Like the Christmas season in North America, the Chinese New Year (CNY) is the most important season for retailers and consumer products’ companies in China. Around the country, millions of Chinese board trains, planes and buses to travel back to their home villages. These trips, most of which happen only once a year during the CNY, are loaded with all the same emotions we experience in the US (and, for the record, anyone who has had to travel in China during CNY will find the experience on par with the classic John Candy and Steve Martin Planes, Trains & Automobiles).
Tapping into the emotions of Chinese as they head home is a great marketing strategy, and perhaps no one has done it better than this year, with PepsiCo China’s “Bring Happiness Home” campaign. As PopSop pointed out, marketing studies showed that approximately 70% of Chinese youth expressed reservations about going home this CNY. Some of this universal (who among us hasn’t held our breath at the idea of going home over the holidays when we really wanted to be somewhere else cooling our jets), and some of this marks an interesting inflection point for the Chinese culture at large: the much-lauded age of the Chinese consumer has arrived. Ad campaigns need to connect to uniquely Chinese moments of truth, historical memories, and particular tastes. The latter has been the most common form of localization, while the “Bring Happiness Home” campaign is the best example of the later, tapping into China’s unique moments of truth.

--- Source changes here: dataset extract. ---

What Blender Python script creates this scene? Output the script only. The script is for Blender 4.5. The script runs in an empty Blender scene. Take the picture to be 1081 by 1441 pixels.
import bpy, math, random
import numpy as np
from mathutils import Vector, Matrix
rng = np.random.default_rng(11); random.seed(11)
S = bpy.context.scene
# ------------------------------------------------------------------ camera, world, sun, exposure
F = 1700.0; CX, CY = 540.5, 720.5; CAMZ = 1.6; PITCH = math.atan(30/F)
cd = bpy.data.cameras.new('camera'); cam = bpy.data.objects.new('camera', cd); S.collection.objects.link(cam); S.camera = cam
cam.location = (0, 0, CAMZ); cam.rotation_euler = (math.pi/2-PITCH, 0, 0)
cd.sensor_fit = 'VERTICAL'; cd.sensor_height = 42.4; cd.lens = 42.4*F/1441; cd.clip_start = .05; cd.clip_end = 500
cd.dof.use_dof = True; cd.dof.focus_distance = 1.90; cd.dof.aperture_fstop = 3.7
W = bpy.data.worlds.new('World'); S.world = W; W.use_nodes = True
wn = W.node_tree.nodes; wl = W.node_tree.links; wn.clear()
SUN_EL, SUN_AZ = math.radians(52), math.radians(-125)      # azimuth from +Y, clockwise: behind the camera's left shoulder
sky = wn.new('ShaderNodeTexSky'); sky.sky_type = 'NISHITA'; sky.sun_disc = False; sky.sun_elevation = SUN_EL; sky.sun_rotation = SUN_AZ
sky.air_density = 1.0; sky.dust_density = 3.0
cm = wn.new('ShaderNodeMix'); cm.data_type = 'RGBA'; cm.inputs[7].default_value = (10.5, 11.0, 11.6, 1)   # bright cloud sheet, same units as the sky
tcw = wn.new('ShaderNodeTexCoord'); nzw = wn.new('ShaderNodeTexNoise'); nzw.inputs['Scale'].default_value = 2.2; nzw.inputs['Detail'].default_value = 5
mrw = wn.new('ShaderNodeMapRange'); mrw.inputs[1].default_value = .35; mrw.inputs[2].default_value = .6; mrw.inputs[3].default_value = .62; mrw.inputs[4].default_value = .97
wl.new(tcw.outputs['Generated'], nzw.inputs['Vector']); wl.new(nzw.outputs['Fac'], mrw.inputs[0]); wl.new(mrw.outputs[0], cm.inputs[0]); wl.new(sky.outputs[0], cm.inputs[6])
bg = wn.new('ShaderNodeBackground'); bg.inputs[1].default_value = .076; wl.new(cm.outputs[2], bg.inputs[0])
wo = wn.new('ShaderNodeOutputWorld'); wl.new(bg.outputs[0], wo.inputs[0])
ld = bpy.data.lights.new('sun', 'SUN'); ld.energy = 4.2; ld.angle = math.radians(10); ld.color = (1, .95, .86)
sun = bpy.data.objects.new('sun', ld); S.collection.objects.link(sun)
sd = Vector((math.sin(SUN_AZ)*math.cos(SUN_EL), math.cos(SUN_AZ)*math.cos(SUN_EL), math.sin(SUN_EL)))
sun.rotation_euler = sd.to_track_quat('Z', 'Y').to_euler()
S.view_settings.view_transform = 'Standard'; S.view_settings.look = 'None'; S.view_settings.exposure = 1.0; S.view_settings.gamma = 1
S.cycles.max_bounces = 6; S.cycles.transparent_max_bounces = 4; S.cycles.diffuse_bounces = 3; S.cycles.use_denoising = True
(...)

Among what can be gleaned from this ad campaign is that China’s consumer culture is evolving in ways that savvy FMCG companies need to tap into both for today and to build a launching pad for tomorrow. PepsiCo’s campaign is smart, not just because it is current, but because it is laying the foundation upon which future ad campaigns will be built. If you recall from an earlier post about how Oreo made the mistake of overlooking the reality that American cultural memories about Oreos would not translate to China, this foundation or heritage is an essential part of brand building in China. Think about how many quintessential American consumer products we associate to particular times of year. You can run the gamut from Coke to Budweiser and come up with ad campaigns that we relate to a unique holiday; in the “Bring Happiness Home” campaign, Pepsi is doing the same thing.
Going home is a powerful idea in any culture, even more so in a country like China where the young have had to relocate in order to find jobs. Yes, much of the PepsiCo ad campaign paints a picture of Chinese life that is bucolic with children that are happily employed in white-collar jobs versus the more gritty reality of what most young Chinese are doing as factory workers. But the efforts by PepsiCo to build a narrative that will evolve in concert with the maturation of China’s consumer economy is smart, and could well pay off down the road if Chinese associate going home for CNY with PepsiCo products.